The theme of the session was “Regional Integration for Africa’s Transformation: Trans-Boundary Value Chains, Shared Infrastructure and Transformative Development Corridors”. Four panellists took part in the session, which was chaired by the director of the Macro-Economic Policy Division at the United Nations Economic Commission for Africa (ECA), Emmanuel Nnadozie.

According to Nnadozie, African integration is vital for the continent, using cross-border value chains, shared infrastructure and transformative development corridors. “It is no longer a question of discussing the merits of integration, but of findings ways to develop the integration agenda faster and more effectively,” he remarked.

The panellists took turns to highlight what African countries could do to take advantage of emerging opportunities in this area. First, Mwangi Kimenyi, Director of the Africa Growth Initiative at the Brookings Institute in Washington, DC, stated his belief that an efficient business model must be designed to address questions of cross-border exchange. “It is something that is difficult to integrate spontaneously and requires the planned input of governments if it is to be achieved,” he said.

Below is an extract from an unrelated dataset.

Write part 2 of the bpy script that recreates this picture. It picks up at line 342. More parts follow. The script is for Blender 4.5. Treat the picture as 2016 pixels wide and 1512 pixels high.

Describing missed opportunities for cross-border exchange between Algeria and Morocco, Slim Othmani, an Algerian businessman, highlighted the need to focus on economic considerations, and not political ones, in terms of African integration. He referred to political differences that have hampered exchange between the two countries for many years.

With this in mind, the role of governments in guaranteeing food security via cross-border value chains is essential, according to David Kimoimo, Managing Director of Business Synergies in Uganda.

He revealed that in East African corridors there are enormous opportunities for cross-border value chains in the agricultural sector. In his view, governments could better organize the sector by supporting the processing of agricultural products in order to create a balance, for example, between sectors that have a surplus in one country and those with deficits in other countries.  

In addressing the subject of competition, Prof. Fantu Cheru, a lecturer at American University, USA, recommended that African countries fully modernize their transport infrastructures, considerably increase their level of Internet access, and remove bottlenecks in customs procedures, among other things.

The plenary session, with its productive discussions moderated by Nnadozie, was followed by a number of concurrent seminars focusing on continental, regional and national experiences.